EDIT: I'll get working on some prototypes soon.

Admiral Squish
2009-09-17, 02:50 PM
How's these look:

Multi-channel:
prerequisite: Channel Might class ability
You may channel one additional spirit at a time. This does not change your limit of active spirits.
Special: This feat may be taken multiple times.

Spiritual Hybrid
Prerequisite: Channel might (Summon) Class feature
You may channel one additional spirit through a summon at a time. This does not change your limit of active spirits.
special: This feat may be taken multiple times

I added edited a little bit of the 'strength of the call' to include the enhancement bonus to AC, attack, and damage rolls.

dentrag2
2009-09-17, 03:05 PM
Looks good, i'll try them out in a bit.

Godskook
2009-09-17, 04:33 PM
How's these look:

So wait, channeled spirits count against your total spirits 'out'? Interesting...

Admiral Squish
2009-09-17, 05:27 PM
I mean, you're still summoning the spirit, you're just binding it to your own body instead of granting it a physical form.

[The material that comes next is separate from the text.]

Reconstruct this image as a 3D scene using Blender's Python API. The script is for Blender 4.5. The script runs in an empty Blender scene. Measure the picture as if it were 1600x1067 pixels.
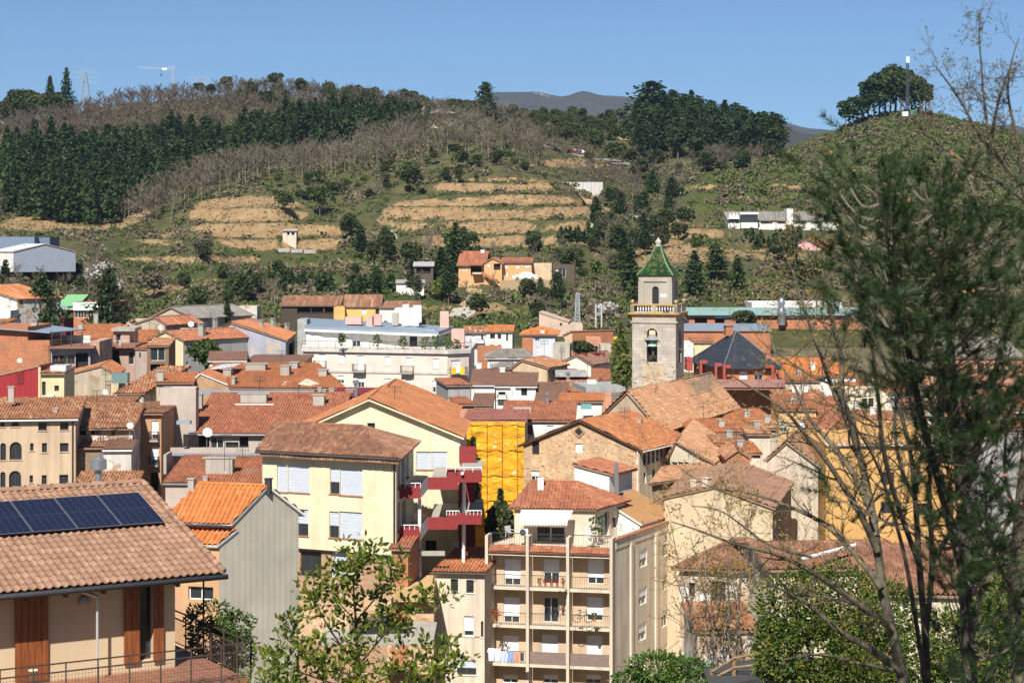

I'm trying to make it so the summoner has access to all the neccessary powers. I.E flight.

Any other ideas for spirits I could/should include?

dentrag2
2009-09-17, 05:40 PM
Perhaps something that grants Haste?

Spirit of Speed?

Spirit of Rage?

Spirit of Travel?

Admiral Squish
2009-09-17, 05:44 PM
Hmm... I could simply make the Wandering Spirit channel-able.

Godskook
2009-09-17, 11:32 PM
Actually, with the ability to fly, the wandering spirit now sticks out like a sore thumb whereas before, he was just kinda a sidekick to the whole thing.

Also, I know its being bossy-sounding, but could you start keeping a version history? For me, having read it through a couple times, its sometimes hard to see the smaller changes without a handy red flag to help me out.

Admiral Squish
2009-09-18, 08:30 AM
He's still the longest-lasting ability there, and by far the fastest. But then, I dunno.

I always mention the things I change in a new post. I'm not sure what you mean 'version history'. Just stick 'NEW' tags in there for the stuff I changed?